1. Tell the examiners what they want to know

This advice, though sensible enough in itself, is generally taken to mean that there is a concrete body of information about the text under discussion which the examiners will expect to receive from every candidate. But so is not the case. There isn’t any particular viewpoint that can be agreed on by all and expected from all.

However, there is something the examiners want you to tell them. They want to be told something new and interesting and unexpected about the text, or failing that, something familiar expressed in a way that makes it new. You are much more likely to give them this experience if you say what you really think about the text, rather than what you think they think you ought to say.

2. Quote sparingly

This advice is wholly pragmatic one, and is based on the assumption that you will not be able to learn by heart more than three consecutive lines of anything. Since you will not be able to quote more than three consecutive lines of anything in a closed exam, you are urged never to do so under any circumstances.

But the truth is you should quote what will best serve to illustrate your point, neither more nor less. Sometimes a single phrase, or a single line of verse, will be enough. Sometimes you will need a whole paragraph or whole sonnet.

3. Never say I

This advice may spring from an exaggerated respect for humility, a feeling that it would be arrogant of the essay-writer even to acknowledge that he or she exist.
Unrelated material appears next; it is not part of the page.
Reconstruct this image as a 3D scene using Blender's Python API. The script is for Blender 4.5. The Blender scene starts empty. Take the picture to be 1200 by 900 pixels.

On the other hand, it may be an attempt to bolster up the essay-writer’s view either by imitating the detachment of a scientific paper by writing entirely in the passive voice or by using impersonal pronouns such as ‘one’ and ‘we’.

But it is dangerous advice to follow, not only because of the risk of sounding pompous and impersonal but also because you will be prevented from making the distinction between what you personally feel and what most readers are likely to feel.

4. An essay should have a beginning, a middle and an end

An essay, like any other piece of writing, will inevitably have a beginning and an end, and what comes in between must obviously be a middle. But this statement is loaded with misleading implications. To say of an essay that it must have a beginning, a middle and an end is to say, in effect, that the middle is the real essay but that this naked middle must be made decent and acceptable by being dressed up in an Introduction and a Conclusion. The idea that an essay on literature must have an Introduction and a Conclusion leads the writer to sandwich the meat of the argument between two bits of low-fibre, pre-sliced paper prose.

Your opening sentences create the expectations, whether of enjoyment or of boredom, with which the reader approaches the rest of your essay. You closing sentences, simply by their position, are the ones which remain most vividly in the reader’s mind after the essay had been put down. If you remember this, and write with the sense that the argument of your essay stretches from its first sentence to its last, then your prose is much more likely to remain alive and interesting throughout.